12 September 2011

on manrepelling

For those of you unfamiliar, please go here so that the rest of this post makes sense to you. Or not. I’m a writer, not the police.

As a quick recap, I am in Stockholm. Stockholm is fantastic: the food is yummy, the buildings are gorgeous, the language is entertaining. But my favorite thing about Stockholm so far is the people. Not only are they gorgeous, but they dress incredibly well.

Which brings me back to man repelling. As a young woman, I recognize that now is the prime of my life, at least, in terms of looks. I also understand the importance of utilizing what I have to my advantage. Even though I get it on an intellectual level, I am driven towards dressing like a crazy person. On a regular day, it is safe to assume that fifty percent of whatever I am wearing is intended for men, and the rest are usually made for someone outside side of my age demographic (from toddler to old lady; I tend to swing to the extremes).

After stumbling upon the Man Repeller, I realized that I may or may not have found a kindred spirit. Someone who dresses to make herself happy, and does not necessarily adhere to normal standards of beauty. In fact, she often puts ensembles together just to see what happens.

This is how I get all the men.

While I appreciate her efforts, I have to wonder about the legitimacy of manrepelling. Even though she prides herself on her sartorial freedom, she still (for the most part) looks nice. At least, the individual pieces are nice.
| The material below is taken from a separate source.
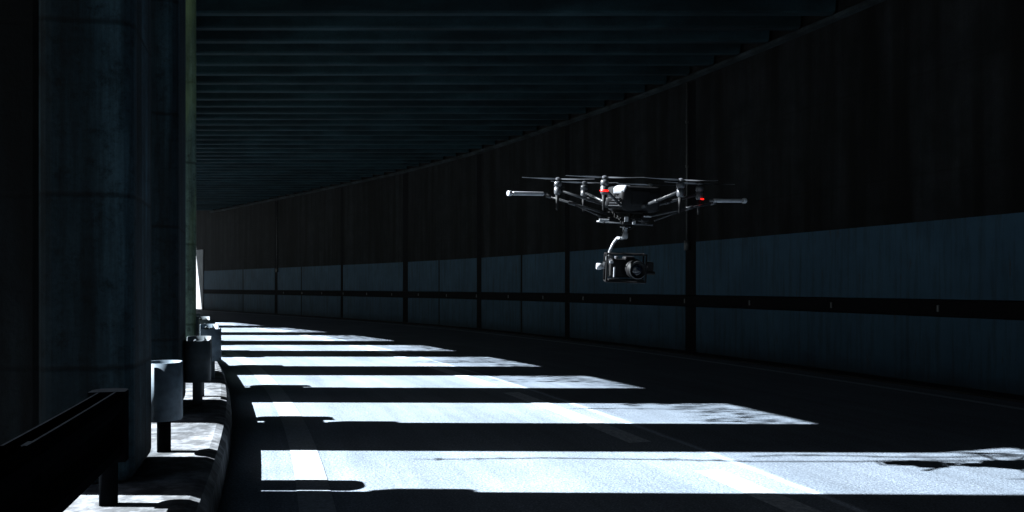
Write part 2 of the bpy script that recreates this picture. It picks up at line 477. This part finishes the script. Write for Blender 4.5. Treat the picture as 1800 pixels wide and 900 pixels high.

Other times, however, I feel like she puts in serious effort to look as ludicrous as possible, just for the sake of looking ludicrous. Those posts are entertaining, but I find them less genuine, and therefore not in the spirit of dressing to make oneself happy.

Thinking about manrepelling reminds me of what elementary school teachers used to tell me: “Just be yourself and people will like you. You’ll make friends eventually.”

The thing is, a saying like that is way too idealistic. Growing up, I’ve learned that people lie all the time. Call me a cynic, but being yourself doesn’t mean that people will like you. Your self might be crazy.

By being a manrepeller, I get to express myself and know that I am happy and comfortable in my skin. However, it also means that I will not be attracting any males any time soon. Should I just give in? Sacrifice a little bit of individuality so that I may be happier later on?

Judging by the fact that I am sitting in my apartment wearing mens boxer briefs and a shirt whose name is White Tiger Stalk, I don’t think that that sort of sacrifice is going to happen any time soon.

I suppose I’ll just have to wait for someone to actually like me for me. Lucky me. And lucky him.